• [TASK INSTRUCTIONS] Return the listing below exactly, with the pictures dropped.

• [PROVIDED MATERIAL]
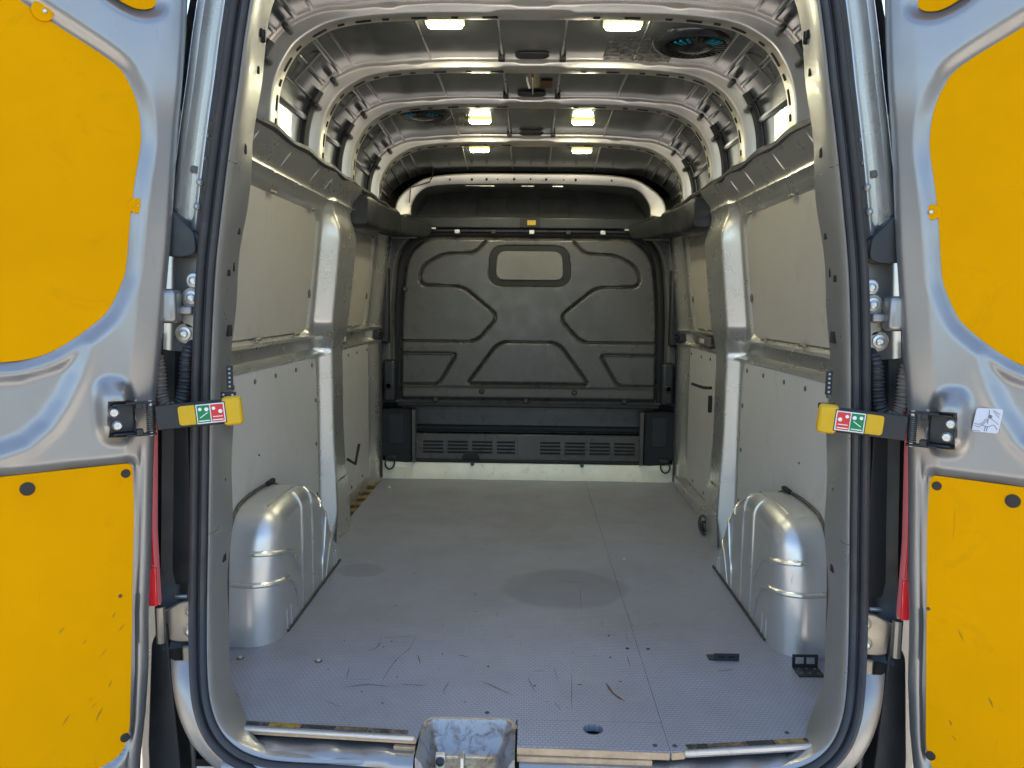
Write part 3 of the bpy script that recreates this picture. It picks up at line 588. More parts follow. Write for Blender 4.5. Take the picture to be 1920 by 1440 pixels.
# ------------------------------------------------------------------ wheel arches
def wheel_arch(s):
    # side outline (y, z) from the rear foot over the top to the front foot, with the rounding radius towards the load space
    ctl = [(0.318, -0.005, .085), (0.322, 0.08, .085), (0.330, 0.18, .085), (0.342, 0.27, .08), (0.362, 0.335, .075), (0.41, 0.378, .068), (0.48, 0.392, .065), (0.60, 0.395, .06), (0.72, 0.385, .06), (0.82, 0.345, .058), (0.905, 0.280, .055), (0.97, 0.200, .05), (1.03, 0.10, .048), (1.078, -0.005, .045)]
    C_ = spline(ctl, 6); yz = C_[:, :2]; rad = C_[:, 2]
    t = np.gradient(yz, axis=0); t /= np.linalg.norm(t, axis=1)[:, None]; nrm = np.stack([t[:, 1], -t[:, 0]], -1)     # inward
    nrm[0] = nrm[1] = nrm[2]; nrm[:, 1] *= np.interp(yz[:, 1], [0, 0.1], [0, 1])
    xi = 0.722
    def pt(i, th):
        """th 0..1 round the shoulder from the arch's skirt to the inner face"""
        r = rad[i]; a = th*math.pi/2; q = yz[i]+nrm[i]*r*(1-math.cos(a)); return (s*(xi+r*(1-math.sin(a))), q[0], q[1])
    rows = []
    for i in range(len(yz)):
        r = [(s*0.866, yz[i, 0], yz[i, 1]), (s*0.845, yz[i, 0], yz[i, 1])] + [pt(i, th) for th in np.linspace(0, 1, 12)]
        c0 = np.array(pt(i, 1.0)); cen = np.array([s*xi, 0.69, min(0.16, max(c0[2], -0.005))]) if True else 0
        for k in (0.3, 0.6, 0.9, 1.0): r.append(tuple(c0*(1-k)+np.array([s*xi, 0.69, -0.005 if c0[2] < 0.02 else 0.10])*k))
        rows.append(r)
    wa = MB().grid(np.array(rows), flip=(s < 0)).build('wheel_arch', 'arch', van, smooth=60)
    def bead(idx, r0, r1, low, rr=0.006, end=None):
        """bead that runs over the shoulder from the skirt and down the inner face to z=low"""
        path = [pt(idx, th) for th in np.linspace(r0, r1, 9)]
        if end is not None: path += [(s*xi, e[0], e[1]) for e in end]
        out = MB()
        P_ = spline(path, 3); out.tube(P_, [rr*(0.3+0.7*min(1, k/3, (len(P_)-1-k)/3)) for k in range(len(P_))], 8); out.build('pressed_bead', 'silver_in', wa)
    def idx_at(y, top=True):
        c = [i for i in range(len(yz)) if yz[i, 1] > 0.15]; return min(c, key=lambda i: abs(yz[i, 0]-y))
    for (y, yl, zl) in ((0.60, 0.60, 0.01), (0.72, 0.715, 0.01), (0.85, 0.84, 0.13)):
        bead(idx_at(y), 0.25, 1.0, 0, 0.0055, end=[(yl, 0.26), (yl, zl)])
    bead(idx_at(0.93), 0.35, 1.0, 0, 0.005, end=[(0.86, 0.12), (0.84, 0.09), (0.83, 0.01)])
    bead(idx_at(1.0), 0.3, 1.0, 0, 0.005, end=[(0.93, 0.10), (0.88, 0.01)])
    for (z, y2, z2) in ((0.185, 0.56, 0.02), (0.275, 0.58, 0.13)):
        i = min(range(20), key=lambda q: abs(yz[q, 1]-z)); bead(i, 0.0, 1.0, 0, 0.0085, end=[(0.50, z-0.05), (y2, z2)])
        if z < 0.2: MB().tube([(s*0.85, yz[i, 0]-0.001, z), pt(i, 0.0), pt(i, 0.12)], [0.007, 0.008, 0.0075], 8).build('pressed_bead', 'silver_in', wa)
    for (y, z) in ((0.43, 0.07), (0.47, 0.07), (0.99, 0.07), (1.02, 0.06)):
        MB().tube([(s*xi, y, z), (s*xi, y+0.004, 0.005)], 0.004, 6).build('pressed_bead', 'silver_in', wa)
    # bead along the top inner edge and the seam to the wall
    path = [pt(idx_at(y), 0.12) for y in np.linspace(0.44, 0.80, 12)]
    MB().tube(path, 0.0035, 6).build('pressed_bead', 'silver_in', wa)
    MB().tube([(s*0.861, yz[i, 0]+0.002, yz[i, 1]+0.004) for i in range(2, len(yz)-1)], 0.006, 6).build('arch_seam', 'rubber', wa)
    MB().tube([(s*xi*0.997, y, 0.004) for y in np.linspace(0.43, 1.08, 6)], 0.005, 6).build('foot_joint', 'rubber', wa)
    MB().box((s*0.856, 0.70, 0.398), (0.016, 0.07, 0.014)).build('wall_gap', 'hole', wa, bevel=0.005)
    return wa
for s in (-1, 1): wheel_arch(s)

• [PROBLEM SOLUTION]
Write part 3 of the bpy script that recreates this picture. It picks up at line 588. More parts follow. Write for Blender 4.5. Take the picture to be 1920 by 1440 pixels.
# ------------------------------------------------------------------ wheel arches
def wheel_arch(s):
    # side outline (y, z) from the rear foot over the top to the front foot, with the rounding radius towards the load space
    ctl = [(0.318, -0.005, .085), (0.322, 0.08, .085), (0.330, 0.18, .085), (0.342, 0.27, .08), (0.362, 0.335, .075), (0.41, 0.378, .068), (0.48, 0.392, .065), (0.60, 0.395, .06), (0.72, 0.385, .06), (0.82, 0.345, .058), (0.905, 0.280, .055), (0.97, 0.200, .05), (1.03, 0.10, .048), (1.078, -0.005, .045)]
    C_ = spline(ctl, 6); yz = C_[:, :2]; rad = C_[:, 2]
    t = np.gradient(yz, axis=0); t /= np.linalg.norm(t, axis=1)[:, None]; nrm = np.stack([t[:, 1], -t[:, 0]], -1)     # inward
    nrm[0] = nrm[1] = nrm[2]; nrm[:, 1] *= np.interp(yz[:, 1], [0, 0.1], [0, 1])
    xi = 0.722
    def pt(i, th):
        """th 0..1 round the shoulder from the arch's skirt to the inner face"""
        r = rad[i]; a = th*math.pi/2; q = yz[i]+nrm[i]*r*(1-math.cos(a)); return (s*(xi+r*(1-math.sin(a))), q[0], q[1])
    rows = []
    for i in range(len(yz)):
        r = [(s*0.866, yz[i, 0], yz[i, 1]), (s*0.845, yz[i, 0], yz[i, 1])] + [pt(i, th) for th in np.linspace(0, 1, 12)]
        c0 = np.array(pt(i, 1.0)); cen = np.array([s*xi, 0.69, min(0.16, max(c0[2], -0.005))]) if True else 0
        for k in (0.3, 0.6, 0.9, 1.0): r.append(tuple(c0*(1-k)+np.array([s*xi, 0.69, -0.005 if c0[2] < 0.02 else 0.10])*k))
        rows.append(r)
    wa = MB().grid(np.array(rows), flip=(s < 0)).build('wheel_arch', 'arch', van, smooth=60)
    def bead(idx, r0, r1, low, rr=0.006, end=None):
        """bead that runs over the shoulder from the skirt and down the inner face to z=low"""
        path = [pt(idx, th) for th in np.linspace(r0, r1, 9)]
        if end is not None: path += [(s*xi, e[0], e[1]) for e in end]
        out = MB()
        P_ = spline(path, 3); out.tube(P_, [rr*(0.3+0.7*min(1, k/3, (len(P_)-1-k)/3)) for k in range(len(P_))], 8); out.build('pressed_bead', 'silver_in', wa)
    def idx_at(y, top=True):
        c = [i for i in range(len(yz)) if yz[i, 1] > 0.15]; return min(c, key=lambda i: abs(yz[i, 0]-y))
    for (y, yl, zl) in ((0.60, 0.60, 0.01), (0.72, 0.715, 0.01), (0.85, 0.84, 0.13)):
        bead(idx_at(y), 0.25, 1.0, 0, 0.0055, end=[(yl, 0.26), (yl, zl)])
    bead(idx_at(0.93), 0.35, 1.0, 0, 0.005, end=[(0.86, 0.12), (0.84, 0.09), (0.83, 0.01)])
    bead(idx_at(1.0), 0.3, 1.0, 0, 0.005, end=[(0.93, 0.10), (0.88, 0.01)])
    for (z, y2, z2) in ((0.185, 0.56, 0.02), (0.275, 0.58, 0.13)):
        i = min(range(20), key=lambda q: abs(yz[q, 1]-z)); bead(i, 0.0, 1.0, 0, 0.0085, end=[(0.50, z-0.05), (y2, z2)])
        if z < 0.2: MB().tube([(s*0.85, yz[i, 0]-0.001, z), pt(i, 0.0), pt(i, 0.12)], [0.007, 0.008, 0.0075], 8).build('pressed_bead', 'silver_in', wa)
    for (y, z) in ((0.43, 0.07), (0.47, 0.07), (0.99, 0.07), (1.02, 0.06)):
        MB().tube([(s*xi, y, z), (s*xi, y+0.004, 0.005)], 0.004, 6).build('pressed_bead', 'silver_in', wa)
    # bead along the top inner edge and the seam to the wall
    path = [pt(idx_at(y), 0.12) for y in np.linspace(0.44, 0.80, 12)]
    MB().tube(path, 0.0035, 6).build('pressed_bead', 'silver_in', wa)
    MB().tube([(s*0.861, yz[i, 0]+0.002, yz[i, 1]+0.004) for i in range(2, len(yz)-1)], 0.006, 6).build('arch_seam', 'rubber', wa)
    MB().tube([(s*xi*0.997, y, 0.004) for y in np.linspace(0.43, 1.08, 6)], 0.005, 6).build('foot_joint', 'rubber', wa)
    MB().box((s*0.856, 0.70, 0.398), (0.016, 0.07, 0.014)).build('wall_gap', 'hole', wa, bevel=0.005)
    return wa
for s in (-1, 1): wheel_arch(s)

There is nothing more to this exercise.